For Intel, ditching the digital TV SoC business was “a tough decision,” but it creates a clear path to align its consumer business with “Ultrabook devices, smartphones and tablets,” which the Intel spokesperson now describes as “top corporate imperatives.”With this decision, Intel no longer needs to get caught up with, or getting distracted by, what might turn out to be fierce price competition on the digital TV SoC market.
Intel is now wisely shifting its CE silicon strategy to “the gateway and IP set-top-box media processor businesses.” Meanwhile, the company “will wind down its operations in the Digital TV business,” the spokesperson added.

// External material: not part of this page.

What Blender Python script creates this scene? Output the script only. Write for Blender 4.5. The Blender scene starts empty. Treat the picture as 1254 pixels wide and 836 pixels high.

So, what's left of Intel's CE business? “The IP set-top media processor business” and “the gateway business,” says Intel. These remaining CE businesses will be folded into Intel's tablet organization headed up by Doug Davis. By “IP set-top media processor business,” Intel means “SoC silicon and hardware designed for high-quality digital set-top boxes where content delivery is via IP networks.
Clearly, Intel's primary focus is on IP networks. Forget about traditional terrestrial, satellite or cable broadcast technologies.In the “gateway (also known as cable) business,” Intel will continue to build SoC silicon and software for cable modems, cable gateways, Fiber-to-the-home gateways, retail IP gateways, and multimedia terminal adapters.
The cable modem technology Intel acquired from TI, for example, belongs to this gateway business category, and “will be part of the expanded charter of the Netbook and Tablet Group under Doug Davis,” explained the Intel spokesperson. Doherty suspects that almost every major TV maker, Sony, Samsung, LG and Vizio included, who started with Intel SoC chips for their Google TVs, are now likely to pursue ARM-based solutions for TV screens.
Intel's 4200 series SoCs, which were on display as recently as the Intel Developers Forum last month, according to Doherty, are the ones most likely to be “wound down.”What about so-called synergies between tablets and Intel's remaining CE business? Doherty said, “Intel could discount these CE 4200 SoCs for tablets...but they are still power- hungry.”
How Intel might succeed in the tablet and IP TV delivery segments is far from clear. Intel is starting “years after NVidia, Qualcomm, Apple A5, even Marvell (they are in $299 Vizio tablet) and other ARM core solutions,” Doherty observed.